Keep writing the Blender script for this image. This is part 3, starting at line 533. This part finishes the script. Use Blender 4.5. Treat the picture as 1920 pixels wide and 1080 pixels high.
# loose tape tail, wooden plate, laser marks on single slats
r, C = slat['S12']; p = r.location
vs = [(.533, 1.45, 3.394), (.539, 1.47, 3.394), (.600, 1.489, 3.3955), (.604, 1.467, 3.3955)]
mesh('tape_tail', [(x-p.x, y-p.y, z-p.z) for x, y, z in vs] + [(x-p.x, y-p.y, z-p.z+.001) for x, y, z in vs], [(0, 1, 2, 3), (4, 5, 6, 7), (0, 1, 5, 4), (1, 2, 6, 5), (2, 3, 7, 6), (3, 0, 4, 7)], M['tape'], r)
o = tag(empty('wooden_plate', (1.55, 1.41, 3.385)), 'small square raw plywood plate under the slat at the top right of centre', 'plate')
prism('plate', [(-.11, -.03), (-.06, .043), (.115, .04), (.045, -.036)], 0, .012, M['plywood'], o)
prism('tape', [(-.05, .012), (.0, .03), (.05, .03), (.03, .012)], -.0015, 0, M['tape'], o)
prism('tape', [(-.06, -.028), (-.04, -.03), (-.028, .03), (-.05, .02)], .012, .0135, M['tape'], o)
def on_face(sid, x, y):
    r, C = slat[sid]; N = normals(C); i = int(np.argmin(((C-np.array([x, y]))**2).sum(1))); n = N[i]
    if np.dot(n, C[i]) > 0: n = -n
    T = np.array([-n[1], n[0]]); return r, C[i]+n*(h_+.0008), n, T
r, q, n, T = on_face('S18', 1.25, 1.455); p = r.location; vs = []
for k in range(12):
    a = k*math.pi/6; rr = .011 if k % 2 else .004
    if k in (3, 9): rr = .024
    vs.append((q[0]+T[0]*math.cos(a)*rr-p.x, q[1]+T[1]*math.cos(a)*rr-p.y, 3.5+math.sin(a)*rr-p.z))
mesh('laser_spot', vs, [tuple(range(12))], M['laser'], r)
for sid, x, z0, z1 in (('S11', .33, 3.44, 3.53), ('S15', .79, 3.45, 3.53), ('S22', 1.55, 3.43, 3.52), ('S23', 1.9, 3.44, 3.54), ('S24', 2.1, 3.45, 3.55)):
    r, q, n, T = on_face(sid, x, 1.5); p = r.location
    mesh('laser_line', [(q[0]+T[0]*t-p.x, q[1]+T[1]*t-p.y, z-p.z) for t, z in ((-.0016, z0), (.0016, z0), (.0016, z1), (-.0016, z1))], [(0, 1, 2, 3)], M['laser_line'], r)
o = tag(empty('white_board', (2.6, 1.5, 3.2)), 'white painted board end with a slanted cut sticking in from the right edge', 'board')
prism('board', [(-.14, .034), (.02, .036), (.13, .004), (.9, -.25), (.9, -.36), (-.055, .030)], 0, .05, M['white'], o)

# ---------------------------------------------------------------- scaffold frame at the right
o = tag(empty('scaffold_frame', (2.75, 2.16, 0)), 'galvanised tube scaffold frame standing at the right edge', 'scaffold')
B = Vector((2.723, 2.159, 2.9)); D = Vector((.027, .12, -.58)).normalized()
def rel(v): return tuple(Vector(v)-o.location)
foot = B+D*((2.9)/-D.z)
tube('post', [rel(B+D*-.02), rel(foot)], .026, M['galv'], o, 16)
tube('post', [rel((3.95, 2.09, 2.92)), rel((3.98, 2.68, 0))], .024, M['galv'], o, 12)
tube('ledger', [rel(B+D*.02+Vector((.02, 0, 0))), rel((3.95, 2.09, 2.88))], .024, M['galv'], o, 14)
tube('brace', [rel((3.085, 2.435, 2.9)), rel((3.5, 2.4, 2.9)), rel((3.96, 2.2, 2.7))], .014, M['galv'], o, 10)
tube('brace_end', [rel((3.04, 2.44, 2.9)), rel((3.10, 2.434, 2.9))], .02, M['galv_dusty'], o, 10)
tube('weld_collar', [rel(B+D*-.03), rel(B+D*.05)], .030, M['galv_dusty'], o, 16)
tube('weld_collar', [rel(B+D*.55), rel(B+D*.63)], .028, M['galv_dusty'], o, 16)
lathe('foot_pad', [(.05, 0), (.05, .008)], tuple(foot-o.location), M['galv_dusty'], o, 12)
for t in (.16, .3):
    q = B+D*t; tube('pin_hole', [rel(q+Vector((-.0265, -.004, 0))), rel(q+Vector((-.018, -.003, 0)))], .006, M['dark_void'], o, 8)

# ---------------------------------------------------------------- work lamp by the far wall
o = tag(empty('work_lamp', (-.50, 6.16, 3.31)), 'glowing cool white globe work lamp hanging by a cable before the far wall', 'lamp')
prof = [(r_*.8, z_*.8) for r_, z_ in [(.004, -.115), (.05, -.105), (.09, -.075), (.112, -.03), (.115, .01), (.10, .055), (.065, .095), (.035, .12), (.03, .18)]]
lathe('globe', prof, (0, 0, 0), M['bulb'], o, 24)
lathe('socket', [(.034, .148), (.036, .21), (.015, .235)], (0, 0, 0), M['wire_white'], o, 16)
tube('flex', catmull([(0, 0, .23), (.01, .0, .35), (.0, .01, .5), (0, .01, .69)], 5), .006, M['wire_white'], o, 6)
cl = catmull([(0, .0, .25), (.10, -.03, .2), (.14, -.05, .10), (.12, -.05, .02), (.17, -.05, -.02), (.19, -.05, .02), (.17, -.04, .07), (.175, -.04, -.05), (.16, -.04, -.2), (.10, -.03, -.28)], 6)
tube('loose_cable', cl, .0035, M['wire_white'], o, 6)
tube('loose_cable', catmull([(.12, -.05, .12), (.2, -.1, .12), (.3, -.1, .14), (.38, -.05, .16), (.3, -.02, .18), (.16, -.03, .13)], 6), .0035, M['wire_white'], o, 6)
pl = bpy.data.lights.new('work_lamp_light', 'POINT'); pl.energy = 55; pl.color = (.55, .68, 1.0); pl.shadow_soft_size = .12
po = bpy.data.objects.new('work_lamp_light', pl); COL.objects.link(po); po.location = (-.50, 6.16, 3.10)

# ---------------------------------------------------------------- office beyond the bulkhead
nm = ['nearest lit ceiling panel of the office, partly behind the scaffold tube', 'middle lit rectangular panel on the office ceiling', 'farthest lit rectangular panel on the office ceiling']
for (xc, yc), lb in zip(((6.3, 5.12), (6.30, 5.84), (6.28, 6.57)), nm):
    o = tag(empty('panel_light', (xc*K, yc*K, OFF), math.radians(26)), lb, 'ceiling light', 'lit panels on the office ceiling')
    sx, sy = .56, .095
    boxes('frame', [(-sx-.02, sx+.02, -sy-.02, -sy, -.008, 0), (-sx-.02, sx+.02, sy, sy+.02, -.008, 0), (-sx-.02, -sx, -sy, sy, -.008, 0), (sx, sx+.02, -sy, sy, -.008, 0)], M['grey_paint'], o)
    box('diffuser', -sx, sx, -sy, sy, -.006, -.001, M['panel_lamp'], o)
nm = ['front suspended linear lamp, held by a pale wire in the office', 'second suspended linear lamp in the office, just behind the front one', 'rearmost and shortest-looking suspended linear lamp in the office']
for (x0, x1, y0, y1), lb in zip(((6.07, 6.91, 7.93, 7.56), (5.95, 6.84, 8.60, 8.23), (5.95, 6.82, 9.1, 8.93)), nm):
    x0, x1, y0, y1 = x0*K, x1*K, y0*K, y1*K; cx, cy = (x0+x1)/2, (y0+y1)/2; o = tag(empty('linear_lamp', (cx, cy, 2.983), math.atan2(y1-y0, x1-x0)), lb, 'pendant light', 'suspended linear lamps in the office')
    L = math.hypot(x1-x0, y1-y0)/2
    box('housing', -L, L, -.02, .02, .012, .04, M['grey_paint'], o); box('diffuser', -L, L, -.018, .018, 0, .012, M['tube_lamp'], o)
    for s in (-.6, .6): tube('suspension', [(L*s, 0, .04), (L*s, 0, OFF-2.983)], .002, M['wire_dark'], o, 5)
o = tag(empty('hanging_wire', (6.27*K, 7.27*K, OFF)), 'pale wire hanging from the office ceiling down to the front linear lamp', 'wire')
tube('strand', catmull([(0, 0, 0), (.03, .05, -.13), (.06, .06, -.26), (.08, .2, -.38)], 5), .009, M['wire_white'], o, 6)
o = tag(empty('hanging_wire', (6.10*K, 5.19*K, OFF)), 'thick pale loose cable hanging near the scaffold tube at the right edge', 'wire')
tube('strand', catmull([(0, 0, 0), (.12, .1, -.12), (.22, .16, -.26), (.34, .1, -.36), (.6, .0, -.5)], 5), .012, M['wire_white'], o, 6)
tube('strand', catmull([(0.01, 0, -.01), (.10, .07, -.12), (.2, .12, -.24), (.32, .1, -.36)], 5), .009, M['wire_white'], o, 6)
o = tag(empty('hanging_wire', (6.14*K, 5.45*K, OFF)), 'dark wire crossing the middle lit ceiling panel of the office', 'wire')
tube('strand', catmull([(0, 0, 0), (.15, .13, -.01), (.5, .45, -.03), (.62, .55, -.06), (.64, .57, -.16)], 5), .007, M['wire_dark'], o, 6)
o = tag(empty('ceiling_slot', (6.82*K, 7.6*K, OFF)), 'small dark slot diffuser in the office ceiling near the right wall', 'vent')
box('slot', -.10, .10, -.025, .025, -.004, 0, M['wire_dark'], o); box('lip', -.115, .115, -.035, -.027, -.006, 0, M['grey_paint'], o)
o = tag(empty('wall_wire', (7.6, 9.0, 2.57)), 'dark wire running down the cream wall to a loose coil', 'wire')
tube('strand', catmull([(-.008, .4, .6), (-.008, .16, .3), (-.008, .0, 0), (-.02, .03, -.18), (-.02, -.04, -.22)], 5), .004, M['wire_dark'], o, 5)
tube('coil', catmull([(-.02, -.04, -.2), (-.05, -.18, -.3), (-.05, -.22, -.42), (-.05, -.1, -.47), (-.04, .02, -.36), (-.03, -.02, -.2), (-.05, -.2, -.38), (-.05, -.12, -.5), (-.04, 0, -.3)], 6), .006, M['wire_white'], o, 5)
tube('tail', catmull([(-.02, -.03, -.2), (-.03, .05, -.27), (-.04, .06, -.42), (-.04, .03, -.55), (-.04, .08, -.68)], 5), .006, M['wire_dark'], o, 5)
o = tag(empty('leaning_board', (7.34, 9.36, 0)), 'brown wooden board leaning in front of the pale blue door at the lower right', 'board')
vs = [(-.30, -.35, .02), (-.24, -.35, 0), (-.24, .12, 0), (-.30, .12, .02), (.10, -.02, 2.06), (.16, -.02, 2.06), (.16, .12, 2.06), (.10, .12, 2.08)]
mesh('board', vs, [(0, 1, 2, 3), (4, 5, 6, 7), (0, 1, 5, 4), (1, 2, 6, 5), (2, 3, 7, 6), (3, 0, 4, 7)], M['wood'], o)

■ **Exercise description**: Please transcribe, exactly and with nothing added, the lines from the first line of the material above through the line that contains "0, .05, M['white'], o)".

■ **Task output**:
Keep writing the Blender script for this image. This is part 3, starting at line 533. This part finishes the script. Use Blender 4.5. Treat the picture as 1920 pixels wide and 1080 pixels high.
# loose tape tail, wooden plate, laser marks on single slats
r, C = slat['S12']; p = r.location
vs = [(.533, 1.45, 3.394), (.539, 1.47, 3.394), (.600, 1.489, 3.3955), (.604, 1.467, 3.3955)]
mesh('tape_tail', [(x-p.x, y-p.y, z-p.z) for x, y, z in vs] + [(x-p.x, y-p.y, z-p.z+.001) for x, y, z in vs], [(0, 1, 2, 3), (4, 5, 6, 7), (0, 1, 5, 4), (1, 2, 6, 5), (2, 3, 7, 6), (3, 0, 4, 7)], M['tape'], r)
o = tag(empty('wooden_plate', (1.55, 1.41, 3.385)), 'small square raw plywood plate under the slat at the top right of centre', 'plate')
prism('plate', [(-.11, -.03), (-.06, .043), (.115, .04), (.045, -.036)], 0, .012, M['plywood'], o)
prism('tape', [(-.05, .012), (.0, .03), (.05, .03), (.03, .012)], -.0015, 0, M['tape'], o)
prism('tape', [(-.06, -.028), (-.04, -.03), (-.028, .03), (-.05, .02)], .012, .0135, M['tape'], o)
def on_face(sid, x, y):
    r, C = slat[sid]; N = normals(C); i = int(np.argmin(((C-np.array([x, y]))**2).sum(1))); n = N[i]
    if np.dot(n, C[i]) > 0: n = -n
    T = np.array([-n[1], n[0]]); return r, C[i]+n*(h_+.0008), n, T
r, q, n, T = on_face('S18', 1.25, 1.455); p = r.location; vs = []
for k in range(12):
    a = k*math.pi/6; rr = .011 if k % 2 else .004
    if k in (3, 9): rr = .024
    vs.append((q[0]+T[0]*math.cos(a)*rr-p.x, q[1]+T[1]*math.cos(a)*rr-p.y, 3.5+math.sin(a)*rr-p.z))
mesh('laser_spot', vs, [tuple(range(12))], M['laser'], r)
for sid, x, z0, z1 in (('S11', .33, 3.44, 3.53), ('S15', .79, 3.45, 3.53), ('S22', 1.55, 3.43, 3.52), ('S23', 1.9, 3.44, 3.54), ('S24', 2.1, 3.45, 3.55)):
    r, q, n, T = on_face(sid, x, 1.5); p = r.location
    mesh('laser_line', [(q[0]+T[0]*t-p.x, q[1]+T[1]*t-p.y, z-p.z) for t, z in ((-.0016, z0), (.0016, z0), (.0016, z1), (-.0016, z1))], [(0, 1, 2, 3)], M['laser_line'], r)
o = tag(empty('white_board', (2.6, 1.5, 3.2)), 'white painted board end with a slanted cut sticking in from the right edge', 'board')
prism('board', [(-.14, .034), (.02, .036), (.13, .004), (.9, -.25), (.9, -.36), (-.055, .030)], 0, .05, M['white'], o)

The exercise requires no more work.